Le 24 septembre 2009, lors de la victoire d’Adil Charkaoui en cour fédérale qui affranchissait ce citoyen exemplaire, depuis naturalisé canadien, de son certificat de sécurité, Mme David, au nom de son parti, tenait ces propos éloquents, avec la pondération qu’on lui connait : « Sa totale remise en liberté (de Charkaoui) est une victoire pour la démocratie et un désaveu total de la politique ultra-sécuritaire du gouvernement Harper. Québec solidaire s’oppose depuis le tout début à ces certificats de sécurité qui violent les droits les plus fondamentaux des individus concernés. Il s’agit également d’une victoire pour tous les groupes de la société civile qui l’ont appuyé au cours de ces années difficiles. »

On retient difficilement ses larmes devant tant de candide sincérité.

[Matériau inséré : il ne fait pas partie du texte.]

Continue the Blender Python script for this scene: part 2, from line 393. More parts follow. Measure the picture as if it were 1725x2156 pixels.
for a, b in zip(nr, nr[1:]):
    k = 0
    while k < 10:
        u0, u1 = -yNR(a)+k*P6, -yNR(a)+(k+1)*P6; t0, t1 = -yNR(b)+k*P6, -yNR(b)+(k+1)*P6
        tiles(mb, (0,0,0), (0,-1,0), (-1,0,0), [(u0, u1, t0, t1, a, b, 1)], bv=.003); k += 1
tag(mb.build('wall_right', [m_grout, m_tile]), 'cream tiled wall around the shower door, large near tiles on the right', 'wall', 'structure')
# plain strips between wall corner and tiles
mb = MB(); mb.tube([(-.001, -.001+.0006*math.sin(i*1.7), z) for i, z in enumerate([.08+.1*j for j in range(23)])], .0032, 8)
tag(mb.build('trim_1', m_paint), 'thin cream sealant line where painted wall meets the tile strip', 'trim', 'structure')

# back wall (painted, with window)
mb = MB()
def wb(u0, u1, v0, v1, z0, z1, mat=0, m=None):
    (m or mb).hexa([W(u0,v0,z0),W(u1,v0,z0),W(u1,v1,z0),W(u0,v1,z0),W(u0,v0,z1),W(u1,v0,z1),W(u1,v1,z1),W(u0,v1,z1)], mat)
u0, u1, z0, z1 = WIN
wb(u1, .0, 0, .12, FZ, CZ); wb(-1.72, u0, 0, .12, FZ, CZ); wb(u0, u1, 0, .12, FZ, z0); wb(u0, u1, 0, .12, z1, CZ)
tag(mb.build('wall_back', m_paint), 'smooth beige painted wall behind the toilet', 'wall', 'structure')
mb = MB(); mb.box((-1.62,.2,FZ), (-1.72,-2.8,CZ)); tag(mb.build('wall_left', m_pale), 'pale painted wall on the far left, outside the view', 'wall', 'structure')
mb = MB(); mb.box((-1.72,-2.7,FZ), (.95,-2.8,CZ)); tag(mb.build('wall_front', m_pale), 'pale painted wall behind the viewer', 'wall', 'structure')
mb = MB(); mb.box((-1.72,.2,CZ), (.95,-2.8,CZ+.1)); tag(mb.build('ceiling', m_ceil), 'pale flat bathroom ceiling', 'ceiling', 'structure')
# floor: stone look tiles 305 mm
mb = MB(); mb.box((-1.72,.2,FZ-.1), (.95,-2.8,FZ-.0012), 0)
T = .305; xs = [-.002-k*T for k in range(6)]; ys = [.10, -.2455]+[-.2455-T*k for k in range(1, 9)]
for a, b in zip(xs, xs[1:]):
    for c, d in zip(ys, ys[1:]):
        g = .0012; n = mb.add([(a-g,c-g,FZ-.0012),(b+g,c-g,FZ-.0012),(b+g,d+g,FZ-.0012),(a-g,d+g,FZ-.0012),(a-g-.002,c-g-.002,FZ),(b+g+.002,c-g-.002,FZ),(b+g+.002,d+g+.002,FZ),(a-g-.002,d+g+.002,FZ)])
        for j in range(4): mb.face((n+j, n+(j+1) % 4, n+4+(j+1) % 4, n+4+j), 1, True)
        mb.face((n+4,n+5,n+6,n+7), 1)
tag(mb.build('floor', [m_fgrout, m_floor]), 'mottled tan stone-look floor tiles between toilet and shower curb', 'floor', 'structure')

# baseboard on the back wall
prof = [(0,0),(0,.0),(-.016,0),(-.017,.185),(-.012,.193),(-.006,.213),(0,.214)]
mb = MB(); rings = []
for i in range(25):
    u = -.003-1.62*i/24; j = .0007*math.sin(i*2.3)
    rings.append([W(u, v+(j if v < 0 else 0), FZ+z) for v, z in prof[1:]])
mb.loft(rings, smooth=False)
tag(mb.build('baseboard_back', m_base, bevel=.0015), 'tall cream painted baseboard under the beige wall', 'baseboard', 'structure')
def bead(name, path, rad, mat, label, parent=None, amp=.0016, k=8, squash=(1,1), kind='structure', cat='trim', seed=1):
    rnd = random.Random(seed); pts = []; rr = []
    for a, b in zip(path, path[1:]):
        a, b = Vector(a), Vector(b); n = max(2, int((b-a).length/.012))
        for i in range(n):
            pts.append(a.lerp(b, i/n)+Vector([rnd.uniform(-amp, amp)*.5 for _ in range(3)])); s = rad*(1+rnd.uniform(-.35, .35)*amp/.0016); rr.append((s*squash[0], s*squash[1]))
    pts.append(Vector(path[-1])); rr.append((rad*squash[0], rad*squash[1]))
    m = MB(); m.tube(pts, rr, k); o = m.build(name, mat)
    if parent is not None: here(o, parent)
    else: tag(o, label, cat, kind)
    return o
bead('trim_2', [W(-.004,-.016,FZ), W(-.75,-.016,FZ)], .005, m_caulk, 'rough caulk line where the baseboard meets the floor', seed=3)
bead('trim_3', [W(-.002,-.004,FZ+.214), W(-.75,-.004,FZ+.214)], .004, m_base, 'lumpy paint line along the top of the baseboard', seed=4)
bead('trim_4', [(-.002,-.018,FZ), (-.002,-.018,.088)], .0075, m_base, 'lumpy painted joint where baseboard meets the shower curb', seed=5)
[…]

Fort de cet appui signifiant, M Charkaoui a réclamé en vain des excuses officielles de notre lugubre gouvernement fédéral avant d’annoncer son intention de le poursuivre, ainsi que l’inquisitorial Service canadien du renseignement de sécurité et la paranoïaque Agence des services frontaliers du Canada, pour la modique somme de 26 millions de dollars. La dignité outragée n’a pas de prix.

Citizen Charkaoui

Originaire du Maroc, Adil Charkaoui, pourtant pétri des meilleures intentions d’intégration, dirait Mme David, avait été arrêté en mai 2003 en vertu d’un certificat de sécurité, puis libéré en 2005 après plus de 21 mois d’incarcération, moyennant de strictes et infernales conditions, dont le port infamant d’un bracelet électronique. C’est la révocation de ce certificat et le retrait du bracelet qui devait soulever l’enthousiasme si légitime de la présidente de QS.

Homme éprouvé par une justice sans doute raciste, d’ailleurs toujours si injustement dans la mire des milieux de la lutte antiterroriste, cet être sensible et épris de tolérance affiche un parcours citoyen qui retient l’attention à plus d’un titre.

M Charkaoui s’est en effet depuis quelques années démarqué en tant que porte-parole du Collectif québécois contre l’islamophobie, au même titre que son alter égo, Salam Elmenyawi, président du Conseil musulman de Montréal. On retiendra de ce dévot personnage l’innocente ambition exprimée en 2004 auprès de l’Assemblée nationale du Québec d’instaurer de charmants tribunaux islamiques dans notre belle province en vue sans doute d’en rehausser le pittoresque multiculturel.

De bien méchantes langues…

En mai 2013, le journaliste farouchement islamophobe Fabrice de Pierrebourg révélait l’existence présumée d’un document d’une soixantaine de pages, déposé par les procureurs fédéraux, à l’effet que M Charkaoui aurait voulu commettre une attaque biochimique contre le métro de Montréal. Est-il possible de s’acharner ainsi sur un aussi désarmant citoyen, questionnerait sans doute Mme David ?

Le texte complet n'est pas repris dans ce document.